Watchdog journalist unmasked corruption
Published 12:00 am Sunday, January 18, 2015
MEXICO CITY — Julio Scherer García, a newspaper and magazine editor who created a school of critical journalism that unmasked Mexico’s political corruption and helped lay the groundwork for the country’s democratic transition, died Jan. 7 . He was 88.
His death was announced by the magazine Proceso, which he founded in 1976. He had been treated for a gastrointestinal illness for two years, the magazine’s website said.
Over seven decades, Scherer defied Mexican presidents, shook up the newspaper culture by introducing political reporting and diverse opinion, and interviewed some of the world’s most notable figures — including John F. Kennedy, Zhou Enlai, Fidel Castro and Pablo Picasso.
But it was as the founder and editor of the weekly Proceso, an investigative magazine, that Scherer made his deepest mark. Its extensively documented articles broke the stranglehold on information imposed by the Institutional Revolutionary Party, or PRI, which governed Mexico for more than 70 years through coercion, corruption and distribution of the spoils, including to owners of the more docile media.
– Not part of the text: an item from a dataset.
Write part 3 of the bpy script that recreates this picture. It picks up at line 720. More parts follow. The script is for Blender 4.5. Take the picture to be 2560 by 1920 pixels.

Proceso published articles exposing the lavish homes built by Mexico City’s brutal police chief, Arturo Durazo Moreno, an emblematic figure of corruption in the 1970s, and the luxurious Acapulco hideaway of former President José López Portillo.
The magazine’s success emboldened other publications to become more independent, contributing to the PRI’s electoral defeat in 2000. Scherer helped train a generation of reporters who now work at Mexico’s top daily newspapers and emulate his hard questioning.
Scherer was born on April 7, 1926, in Mexico City. He studied law and philosophy at the National Autonomous University of Mexico, but dropped out to work as a messenger at one of Mexico’s main daily newspapers.
Scherer’s wife, Susana Ibarra Puga, died in 1989. He is survived by nine children and a number of grandchildren.